В те времена экономика так была устроена, что «дефицита» не было. Правительство понимало, что людям бывает необходимо что-то срочно и свободно купить. Были и рынки и, главное, коммерческие магазины. Все было, но по высоким ценам, как сейчас. Только сейчас по карточкам необходимого не дают. А тогда по карточкам получали необходимое, но практически все когда-то пользовались и свободной торговлей, особенно если кто-то вдруг приехал с фронта. Бывало, человек на один день домой заскакивал.
После войны понадобились людям вещи, продавали одно, покупали другое. Жулики были виртуозные. Муж тетки пришел с фронта, решил продать сапоги и купить себе часы. Такая блажь была. Пошел на Тишинский рынок, приносит карманные часы. Прикладываем к уху — тикают. Но стрелки не двигаются. Он своим ножичком стал открывать крышку, открыл, а внутри никакого механизма нет, а сидит черный жучок и издает такой звук, в точности как будто тикают часы. Пропали сапоги. Но в то же время все были в восхищении.
Через пару дней пошли мы с матерью продать костюм отца. Быстро нашелся покупатель, очень интеллигентный. Зашли в подъезд, он отсчитал две с половиной тысячи рублей сотнями (250 последними советскими). Большая пачка, деньги тогда большими были. Мать пересчитала, и я внимательно смотрел. Пачка рыхлая, он говорит: давайте резинку надену. Мы смотрим во все глаза, он надел резинку, взяли деньги, а дома открываем — сверху две сотни, а потом рубли. Кукла. Невероятно — все было перед глазами, да и мы были настороже. А вообще денег, видимо, не хватало. Помню, мать страшно хотела курить, и тут как раз я нашел на улице рубль. Она сразу купила себе одну папиросу, и ей стало легче. Как бывает кстати находка.
В школе почти все мы были одного поля ягоды. Выделялись лишь те, у кого были живы отцы, их жизнь была полегче. Точнее, у тех, у кого отцы были живы и здоровы. Израненные и контуженные жили очень трудно. Многие не выдерживали, начинали пить — еще горе семье. Многие из дальних родственников или знакомых, которые бывали у нас дома, страдали от ран и контузий. Смотреть было тяжело, а иногда и страшно. Детей у нас тоже дома было несколько — я, сестра, двоюродные. Мы сожмемся в кучку и трясемся, когда у кого-нибудь из взрослых начинает двигаться осколок или пуля, и он кричит. Только что был веселый, качал кого-нибудь на колене — и вот…

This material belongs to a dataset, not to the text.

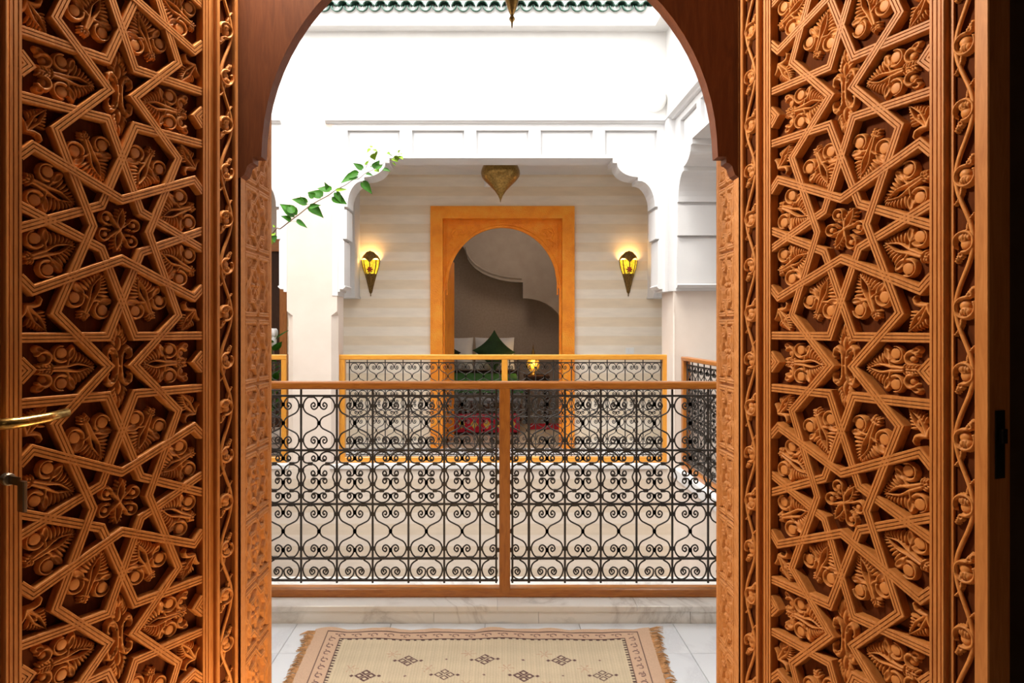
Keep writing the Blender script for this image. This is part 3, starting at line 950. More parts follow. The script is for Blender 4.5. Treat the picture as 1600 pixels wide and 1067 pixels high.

Пошел я во второй класс, в 1947 г. Классы были большие, учительница измученная, демобилизованная. Так и ходила в форме, с полевой сумкой, но без погон. Звали ее Александра Васильевна Суворова, и она своему имени соответствовала. Была суровой, иной раз и подзатыльник могла дать. За партой я сидел с Толей Солиным (он потом стал художником на “Союзмультфильме”). Сентябрь был жарким, и на другой день учительница послала нас с Толей купить ей две пачки мороженого — на обед. Дала денег, и мы пошли. Близко мороженого не встретили, потом нашли, купили, а потом не заметили, как загулялись, зазевались, и в школу вернулись уже на последний урок. Мороженое Толя положил в свою кепку, оно давно растаяло, но мы так увлеклись, что даже не обращали на это внимания. Зашли мы в класс, Александра Васильевна мрачнее тучи. Толя протягивает ей кепку с мороженым, оно уже через кепку капает. Если бы он не увернулся, она бы надела эту кепку ему на голову.
Я частенько заходил к Толе домой, мама его делала оладьи. Толя хвастал, что в войну она работала на хлебозаводе и приносила тесто в валенке. Заворачивала в тряпку — и в валенок. А дома делала оладьи. Мама его была очень усталая женщина, а в Толе души не чаяла. Он был талантливый мальчик и нервный, его грыз червяк несогласия. Как-то, уже в третьем классе, он на уроке шепотом стал мне говорить, что он против Октябрьской революции. Меня это поразило, казалось просто немыслимым. А он объясняет: “У моего дедушки был свечной завод. Если бы не революция, я был бы хозяин свечного завода”. Я ему говорю: “Тебе не стыдно было бы рабочих эксплуатировать?”. Его, видно было, этот вопрос тоже мучил, и он ответил: “Я бы рабочим свечки давал”.
В школе прямо на уроке буфетчица в корзине разносила бублики, каждому раздавала — мы раз в месяц платили. В буфете брали пшенную кашу с постным маслом. Как раз прошла денежная реформа, отменили карточки. Деньги надо было обменивать. Стоим в очереди за кашей, и один ученик свои деньги — 30 рублей (был такой билет) — на радостях разорвал на мелкие клочки и кинул вверх. Учительница рассердилась и говорит: “Как ты можешь деньги рвать! Они не твои, а государства, ты ими только пользоваться можешь”. Все мы удивились, а она взяла свои деньги и что-то прочитала, не могу точно вспомнить. Но выходило очень понятно, что деньги — общие, они только на время у нас, и рвать их никак нельзя. Сегодня говорят, что деньги могут быть в частной собственности и их можно даже продавать. И нет той нашей учительницы, чтобы объяснить простую вещь.